Picture a battalion of Allied soldiers in WWI. Before the war, one was preparing to be an artist, one an athlete, another a musician. Then the war started. Now they spend their days in muddy trenches, hunkering down under artillery barrages or making yet another brazen charge to try to claim a few more meters of muddy earth. They do not doubt their duty to their country and are proud to be fighting for the defense of their homeland. Yet the dreams and the desires – to paint, to play, to make music – are still there. They even get chances to dip their toes in these pursuits occasionally during lulls in the fighting, when fellow soldiers make tea in the trenches and there’s opportunity to pull out that precious sketchpad, the cricket bat, or the fiddle. These men are called to fight as long as duty and honor requires, so what becomes of their dreams? They are deferred to the glorious future – after the war is won.

I find this to be a helpful analogy not just for missionaries, but for all believers. Which of us can say that we do not have unrealized dreams and desires? Is there any believer in the whole world who feels that this life is long enough to fit in every single good longing of their heart? It is not long enough. The years of our life are seventy, or even by reason of strength eighty; yet there span is but toil and trouble; they are soon gone, and we fly away (Psalm 90:10). This is why we so desperately need eternity. God has filled our hearts and our imaginations with many more desires than can be fit into one lifetime.
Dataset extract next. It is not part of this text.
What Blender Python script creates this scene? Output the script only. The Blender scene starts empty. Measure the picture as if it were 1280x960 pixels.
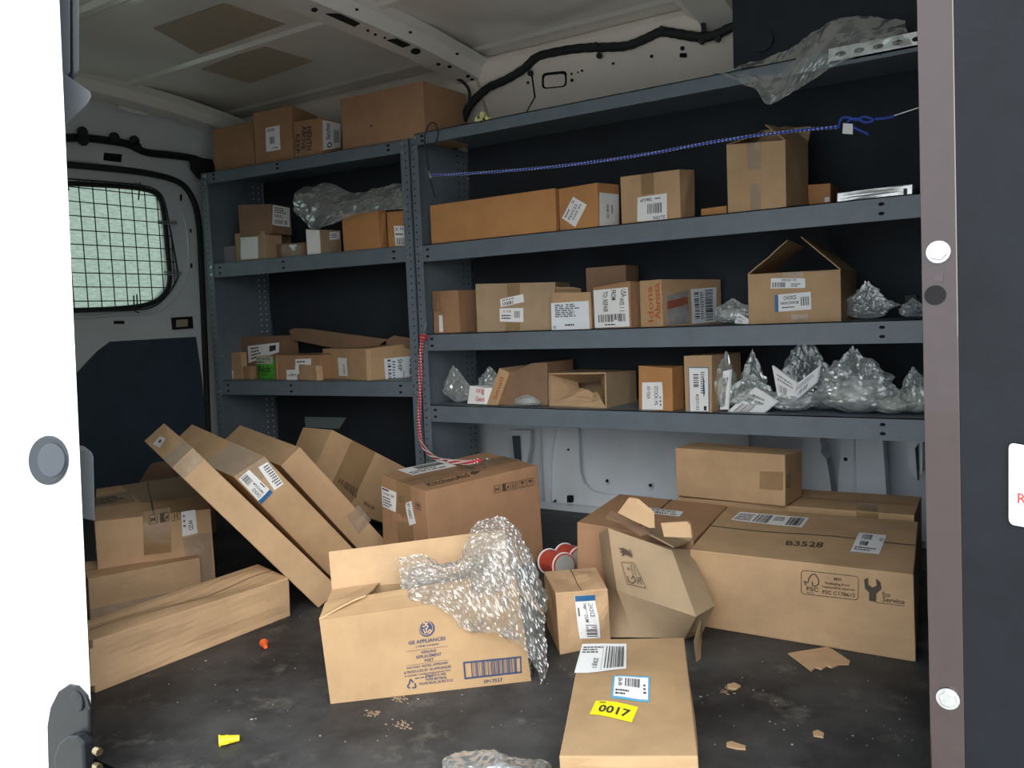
import bpy, bmesh, math, random
from mathutils import Vector, Matrix, noise
import numpy as np
EXPOSURE, SKY, SUN = 0.8, 1.5, 1.9

# ------------------------------------------------------------------ camera, light
S = bpy.context.scene
COL = S.collection
F_PX, YAW, PITCH, ROLL = 1050.0, .5787, .0799, -.0415
CAM = Vector((0, 0, .735))
_cy, _sy, _cp, _sp = math.cos(YAW), math.sin(YAW), math.cos(PITCH), math.sin(PITCH)
FWD = Vector((-_sy*_cp, _cy*_cp, -_sp)); _r = Vector((_cy, _sy, 0)); _u = _r.cross(FWD)
RGT = math.cos(ROLL)*_r + math.sin(ROLL)*_u
UPV = -math.sin(ROLL)*_r + math.cos(ROLL)*_u
cd = bpy.data.cameras.new('camera'); cam = bpy.data.objects.new('camera', cd); COL.objects.link(cam)
cd.sensor_width = 36; cd.lens = 36*F_PX/1280; cd.clip_start = .02
M = Matrix((RGT, UPV, -FWD)).transposed().to_4x4(); M.translation = CAM; cam.matrix_world = M
S.camera = cam

S.view_settings.view_transform = 'Standard'; S.view_settings.look = 'None'
S.view_settings.exposure = EXPOSURE; S.view_settings.gamma = 1; S.view_settings.use_curve_mapping = False
S.cycles.max_bounces = 10; S.cycles.diffuse_bounces = 5; S.cycles.transparent_max_bounces = 16
S.cycles.use_denoising = True; S.cycles.sample_clamp_indirect = 6

w = bpy.data.worlds.new('overcast_sky'); S.world = w; w.use_nodes = True
nt = w.node_tree; nt.nodes.clear()
out = nt.nodes.new('ShaderNodeOutputWorld'); bg = nt.nodes.new('ShaderNodeBackground')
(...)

We must die to most of them. The secret of the believer is that we only die to them temporarily. The end of the war is coming, and we are on the winning side.

I have been accused of being a dreamer, so this truth may be unusually sweet mainly for those like me who live with a head full of tantalizing ideas (which we compulsively share with our long-suffering spouses). But I find the idea of deferring dreams to the New Heavens and the New Earth ever so practical as I seek to be faithful in the ministry calling that God has given me, faithful in the dream of seeing an unreached people group saturated with true worshippers. What am I to do with the desire to buy some farmland and build a house? What about all those amazing languages I will never get to learn and all those books I will never have time to read? Will I ever have time to master an instrument, or to plant orchards and eat their fruit, or to learn how to sail? Perhaps. Yet if any of these things are given in this life, I will count them as an unexpected bonus, a gracious preview of what is coming. Not unlike a fiddle playing in the trenches.

If we believe what the scriptures say about a New Heavens and a New Earth, then that future will be just as real to us as the inevitable end of any earthly war. It’s coming, sooner or later. And in that world there will be all the time we desire, and then some, with which to worship God through the enjoyment of his new creation and the fulfillment of all his given desires. Until then, my wife and I will continue to express our many dreams and then when necessary, say to one another, “Let’s punt it to the new heavens and the new earth.” See, this hope is not a pipe-dream for us, not merely a coping mechanism, but something real. Something which is actually approaching the biblical understanding of hope – that which you can’t yet see, and yet you hear the sound of its sure and steady approach.